Celebrating Earth Day in the Concert Hall

Posted on

In advance of this Sunday's Earth Day festivities, we present a selection of orchestral works that both celebrate our world's natural beauty and advocate for its stewardship. To begin are pieces wrought by winter, whose chill, wind, and beauty have inspired composers across the centuries:

John Harbison's Snow Country, an early piece for oboe and string orchestra, was composed during unusually dark Wisconsin winter; “The oboe is sometimes primary, sometimes a voice in the texture, submerged only to reemerge as a final lonely voice, braced against a longer winter,” writes Harbison. More recently from across the Atlantic, Helen Grime's Two Eardley Pictures evoke the rugged ecstasy of John Eardley's Scottish landscapes, while Judith Weir's Winter Song pays homage to its Scottish and Finnish commissioners. Kaija Saariaho's Ciel d'Hiver looks upward at Orion in the midst of winter, and is a masterful example of her lush, spectral palette. Poul Ruders, on the other hand, looks back in time and to the north in Tundra, an homage to the wintry magic of Jean Sibelius, written to commemorate his 125th birthday.

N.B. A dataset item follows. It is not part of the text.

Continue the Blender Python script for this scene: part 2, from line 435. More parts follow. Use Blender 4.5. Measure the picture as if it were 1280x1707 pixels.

Scores: Snow Country | Two Eardley Pictures: Catterline in WinterSnow | Winter Song | Ciel d'Hiver | Tundra
Audio: Ciel d'Hiver | Tundra

Thea Musgrave (who turns 90 next month) looks to all four seasons in her eponymous Vivaldi companion piece, as does Robert Xavier Rodriguez in his Double Bass concerto Ursa, and Philip Glass in his Violin Concerto No. 2: “The American Four Seasons.” Further examples of works inspired by seasons include Anthony Payne's Spring's Shining Wake, Andrew Thomas' Four Scenes from the Summer Palace, and Musgrave's Autumn Sonata.

Scores: The Seasons | Ursa | Violin Concerto No. 2 | Spring's Shining Wake | Four Scenes From The Summer Palace | Autumn Sonata
Audio/video: The Seasons | Ursa ('cello and piano version) | Violin Concerto No. 2

Other composers seek to portray nature's totality. Per Nørgård famously translated natural occurrences of the Fibonacci sequence into his 'Infinity Series', which served as the basis for many of his early works, including Iris and Symphony No. 2. These unfurling landscapes explode off the page, and their harmonic language, structure, and syntax reflect the chaotic beauty of the great outdoors. Anna Thoravldsdottir's Aeriality 'refers to the state of gliding through the air with nothing or little to hold on to – as if flying – and the music both portrays the feeling of absolute freedom gained from the lack of attachment and the feeling of unease generated by the same circumstances'.

Scores: Iris | Symphony No. 2 | Aeriality
Audio: Iris | Symphony No. 2 | Aeriality

Both Michael Gordon's Natural History (recently profiled on PBS) and Nico Muhly's Control use repetition and texture to convey nature's vastness, its enormity, and the freedom we feel when surrounded by wilderness. Natural History features Native American voices and melodies (and is designed for outdoor performances), while Control describes elements of Utah's natural environment in five episodes. The latter also draws inspiration from Olivier Messiaen's visionary Des Canyons aux Étoiles, likewise inspired by the sights, sounds, and space of Utah.